In a courtyard in an older part of the palace are the Hofburg Treasury and the Imperial Music Chapel.


One walkway passes the courtyard where the stables of the Spanish Riding School are located.  There you can get a glimpse of the Lipizzaner stallions.





You could probably spend most of a week just seeing everything there is to see in the Hofburg.  The ticket that I had purchased prior to my departure included entrance to three attractions: the porcelain and silver collection, a museum dedicated to Empress Elizabeth, the wife of Franz Josef, and the Imperial Apartments.

In the first section, with case after case of chinaware, silver and gold gilt table decorations that belonged to the Hapsburgs, photography was allowed. 



That gave me hope that photography would also be allowed in the other two attractions on my ticket.  But no such luck.

The Sisi Museum (Sisi was the nickname of Empress Elizabeth) portrays the life of the beautiful but eccentric and unhappy wife of Franz Josef.  At the age of 60 her life was cut short when she was stabbed to death by an assassin.  She has become a legend, You will see her image on all sorts of knick-knacks in every souvenir shop in the city.




In the Imperial Apartments you see the living quarters of Franz Josef and Sisi.  Here is a picture I found on the internet of Franz Josef's office.  Although he was an autocrat and an arch-conservative, he took his position seriously and considered himself the servant of his people.  He got up at 3:00 A.M. daily and worked all day in his office.




From the Hofburg I took the tram to another palace... Belvedere Palace.   It was the home of Prince Eugene of Savoy, a French nobleman who offered his service to the Hapsburg Emperor when Austria was threatened by the advance of the Ottoman Turks.  When Eugene defeated the Turks in 1683, he became the hero of Austria. 




He amassed great wealth from his conquests and was able to build a palace to rival the Hapsburgs.  In fact, he built two palaces, the Lower Belvedere to live in, and the Upper Belvedere for entertaining.  In between the two was an enormous garden. 




The Upper Belvedere Palace

Looking across the gardens to the Lower Palace, and the skyline of Vienna beyond.
Notice the spire of St.
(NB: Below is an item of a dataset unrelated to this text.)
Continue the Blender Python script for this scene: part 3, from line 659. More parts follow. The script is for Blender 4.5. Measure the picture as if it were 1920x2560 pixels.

Stephen's Cathedral in the distance.



Views of the gardens







Both palaces are museums today, but it is the Upper Palace that draws the most tourists.  It is today an art gallery, although the Marble Hall and the Chapel attest to the opulence of Prince Eugene's home.



The art collection here draws heavily on Austrian artists, but there are numerous pieces by well-known painters from outside Austria.

 Monet


Van Gogh



I was surprised to see this famous painting of Napoleon by Jacques-Louis David.  I would have assumed that it is in the Louvre.  I later did a bit of research on the painting.  David did five versions of this portrait... however, none of them are in the Louvre.

The star of the show is the collection of paintings by Austria's most famous artist, Gustav Klimt.  The Belvedere has the best known of his works, "The Kiss".